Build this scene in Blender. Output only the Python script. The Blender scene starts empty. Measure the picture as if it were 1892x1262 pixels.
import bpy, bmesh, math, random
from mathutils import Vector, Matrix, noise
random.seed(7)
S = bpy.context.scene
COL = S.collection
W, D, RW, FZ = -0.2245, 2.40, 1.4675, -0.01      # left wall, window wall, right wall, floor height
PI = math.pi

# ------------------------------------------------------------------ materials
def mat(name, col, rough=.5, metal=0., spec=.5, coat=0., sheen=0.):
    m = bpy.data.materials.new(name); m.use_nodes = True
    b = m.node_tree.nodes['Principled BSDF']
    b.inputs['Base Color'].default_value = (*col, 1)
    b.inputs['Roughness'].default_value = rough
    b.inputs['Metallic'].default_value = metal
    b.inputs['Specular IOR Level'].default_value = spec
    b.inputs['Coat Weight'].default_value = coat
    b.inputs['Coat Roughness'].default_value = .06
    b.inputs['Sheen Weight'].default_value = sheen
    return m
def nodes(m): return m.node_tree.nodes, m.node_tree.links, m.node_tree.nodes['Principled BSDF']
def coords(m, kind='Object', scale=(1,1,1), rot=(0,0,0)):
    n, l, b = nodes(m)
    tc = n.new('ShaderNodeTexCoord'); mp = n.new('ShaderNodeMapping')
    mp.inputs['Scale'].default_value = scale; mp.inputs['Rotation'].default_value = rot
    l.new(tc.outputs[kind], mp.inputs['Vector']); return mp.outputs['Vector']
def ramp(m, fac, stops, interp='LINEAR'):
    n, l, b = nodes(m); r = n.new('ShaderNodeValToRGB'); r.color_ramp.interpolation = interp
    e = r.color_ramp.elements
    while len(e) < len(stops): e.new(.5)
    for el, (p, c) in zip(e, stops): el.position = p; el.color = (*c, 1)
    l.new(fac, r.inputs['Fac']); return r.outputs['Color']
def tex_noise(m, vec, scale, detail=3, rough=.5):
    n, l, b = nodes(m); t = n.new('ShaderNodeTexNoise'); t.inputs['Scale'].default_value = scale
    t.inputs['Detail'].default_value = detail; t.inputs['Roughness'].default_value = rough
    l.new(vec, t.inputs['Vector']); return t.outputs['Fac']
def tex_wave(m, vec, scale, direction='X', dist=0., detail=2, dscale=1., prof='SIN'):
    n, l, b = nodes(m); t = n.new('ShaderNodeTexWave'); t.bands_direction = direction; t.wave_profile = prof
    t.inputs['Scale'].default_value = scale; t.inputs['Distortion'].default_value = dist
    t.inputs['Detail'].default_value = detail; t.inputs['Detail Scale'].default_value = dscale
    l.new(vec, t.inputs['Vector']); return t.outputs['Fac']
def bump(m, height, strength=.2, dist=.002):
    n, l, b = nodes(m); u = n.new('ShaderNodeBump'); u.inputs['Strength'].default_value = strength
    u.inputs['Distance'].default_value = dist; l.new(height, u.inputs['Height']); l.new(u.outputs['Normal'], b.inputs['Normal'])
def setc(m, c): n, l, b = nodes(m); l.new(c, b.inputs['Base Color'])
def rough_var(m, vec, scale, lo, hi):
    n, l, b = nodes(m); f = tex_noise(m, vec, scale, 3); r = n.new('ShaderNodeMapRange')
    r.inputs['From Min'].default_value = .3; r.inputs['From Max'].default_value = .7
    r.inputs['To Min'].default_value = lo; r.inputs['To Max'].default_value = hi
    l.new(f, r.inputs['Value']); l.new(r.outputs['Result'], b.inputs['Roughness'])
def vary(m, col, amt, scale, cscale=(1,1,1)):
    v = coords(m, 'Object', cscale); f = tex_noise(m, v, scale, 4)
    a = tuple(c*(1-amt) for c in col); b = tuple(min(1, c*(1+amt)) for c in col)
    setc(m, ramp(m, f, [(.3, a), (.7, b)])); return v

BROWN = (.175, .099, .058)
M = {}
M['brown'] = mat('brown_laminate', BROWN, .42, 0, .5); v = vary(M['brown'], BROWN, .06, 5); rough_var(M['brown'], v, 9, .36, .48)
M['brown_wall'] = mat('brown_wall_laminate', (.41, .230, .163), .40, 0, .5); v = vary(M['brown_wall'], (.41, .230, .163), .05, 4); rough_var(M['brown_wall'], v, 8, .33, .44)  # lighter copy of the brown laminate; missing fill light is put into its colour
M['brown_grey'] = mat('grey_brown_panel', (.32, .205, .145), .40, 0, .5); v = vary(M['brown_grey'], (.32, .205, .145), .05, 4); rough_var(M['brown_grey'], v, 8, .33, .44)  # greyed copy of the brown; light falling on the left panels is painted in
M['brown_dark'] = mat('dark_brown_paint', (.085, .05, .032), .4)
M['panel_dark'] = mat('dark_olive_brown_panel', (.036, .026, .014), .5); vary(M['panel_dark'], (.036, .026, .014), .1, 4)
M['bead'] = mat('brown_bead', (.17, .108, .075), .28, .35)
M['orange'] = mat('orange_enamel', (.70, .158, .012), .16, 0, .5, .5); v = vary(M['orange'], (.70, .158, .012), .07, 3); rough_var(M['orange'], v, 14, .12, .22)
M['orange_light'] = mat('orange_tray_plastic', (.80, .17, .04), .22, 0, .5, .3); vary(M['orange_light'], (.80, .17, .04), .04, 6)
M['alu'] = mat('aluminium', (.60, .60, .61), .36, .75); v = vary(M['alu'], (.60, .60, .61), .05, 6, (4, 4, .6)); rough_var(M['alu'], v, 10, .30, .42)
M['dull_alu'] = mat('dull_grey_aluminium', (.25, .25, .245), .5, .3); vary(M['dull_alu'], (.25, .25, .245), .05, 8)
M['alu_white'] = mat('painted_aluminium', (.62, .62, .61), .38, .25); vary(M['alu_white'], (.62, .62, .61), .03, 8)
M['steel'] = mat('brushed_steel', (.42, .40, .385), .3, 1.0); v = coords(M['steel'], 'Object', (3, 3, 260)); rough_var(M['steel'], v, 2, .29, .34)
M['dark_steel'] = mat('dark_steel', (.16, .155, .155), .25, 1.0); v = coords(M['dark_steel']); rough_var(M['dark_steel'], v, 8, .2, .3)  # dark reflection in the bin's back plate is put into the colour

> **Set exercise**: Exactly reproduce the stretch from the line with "M['brown'] = mat('brown_laminate', BROWN, .42, 0, .5);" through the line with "M['brown_dark'] = mat('dark_brown_paint', (.085, .05, .032), .4)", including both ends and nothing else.

> **Exercise response**:
M['brown'] = mat('brown_laminate', BROWN, .42, 0, .5); v = vary(M['brown'], BROWN, .06, 5); rough_var(M['brown'], v, 9, .36, .48)
M['brown_wall'] = mat('brown_wall_laminate', (.41, .230, .163), .40, 0, .5); v = vary(M['brown_wall'], (.41, .230, .163), .05, 4); rough_var(M['brown_wall'], v, 8, .33, .44)  # lighter copy of the brown laminate; missing fill light is put into its colour
M['brown_grey'] = mat('grey_brown_panel', (.32, .205, .145), .40, 0, .5); v = vary(M['brown_grey'], (.32, .205, .145), .05, 4); rough_var(M['brown_grey'], v, 8, .33, .44)  # greyed copy of the brown; light falling on the left panels is painted in
M['brown_dark'] = mat('dark_brown_paint', (.085, .05, .032), .4)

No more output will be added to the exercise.